President Bush joined with foreign dignitaries, business leaders, and officials from throughout the U.S. government early Thursday for the annual National Prayer Breakfast in Washington.   VOA's White House Correspondent Paula Wolfson reports.

This was not an event for pronouncements of policy.  Instead, it was a time for quiet prayer.

"We have a lot of distinguished guests here today - members of Congress, military leaders, captains of industry.  Yet at this annual gathering, we are reminded of an eternal truth:  when we lift our hearts to God, we are all equal in his sight," the president said.

In his remarks to the event, President Bush reflected on the importance faith plays at all levels of life in the United States. 

"It is fitting that we gather in prayer because we recognize a prayerful nation is a stronger nation," he said.

Every U.S. president since Dwight Eisenhower in the 1950s has attended the annual prayer breakfast.

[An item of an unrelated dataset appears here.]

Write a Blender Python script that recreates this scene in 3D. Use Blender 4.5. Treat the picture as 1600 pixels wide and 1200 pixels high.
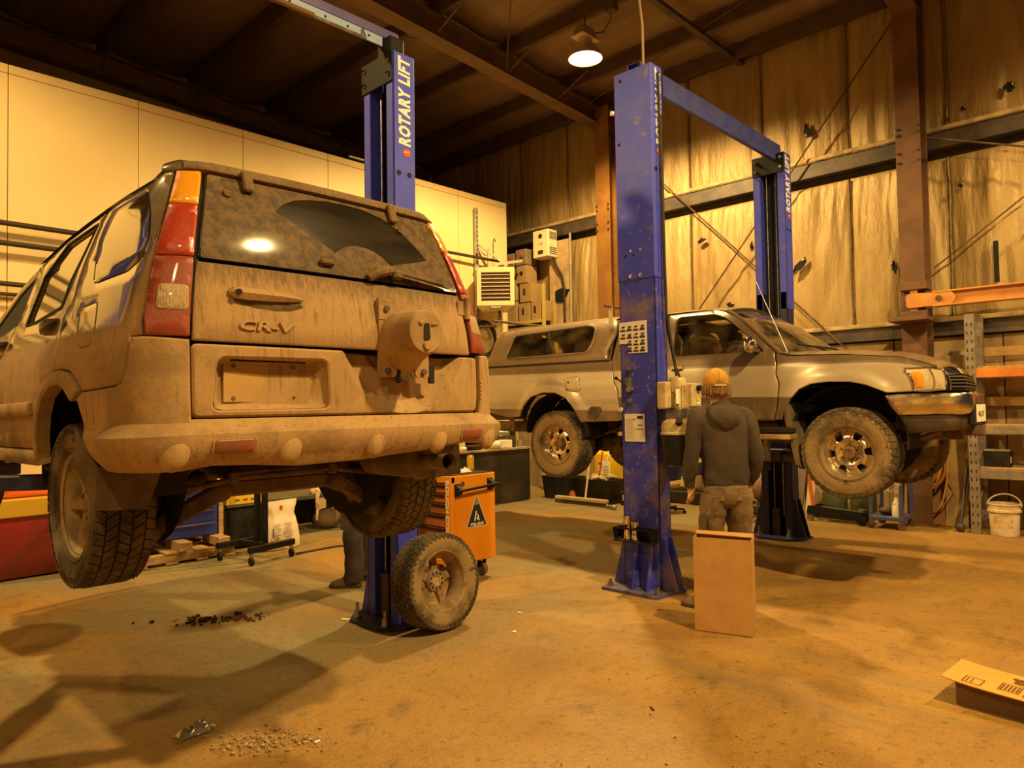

Although it is billed as a non-denominational event hosted by members of Congress, it is organized by an evangelical Christian group called The Fellowship Foundation.

Conservative evangelical Christians are a powerful political force in the United States, and are part of President Bush's base of political support.   But this year's prayer breakfast was bipartisan and stayed clear of election politics.   None of the major candidates for president addressed the gathering.   Instead, the major speech of the morning was delivered by Ward Brehm, a businessman who developed an interest in Africa through his church and now heads a government agency called the U.S. African Development Foundation, which helps small businesses in Africa. 

Brehm talked about his impressions of the continent, and how he became aware through his work in Africa that all peoples - rich and poor - share one human spirit.

"I will forever be indebted to Africa.  Africa awakened me when I didn't even know I was asleep," he said.

Approximately 4,000 guests attended this year's National Prayer Breakfast, including representatives of about 150 countries.  Among them:  the prime ministers of Bosnia and Samoa, and the presidents of Burundi, El Salvador, Honduras and Micronesia.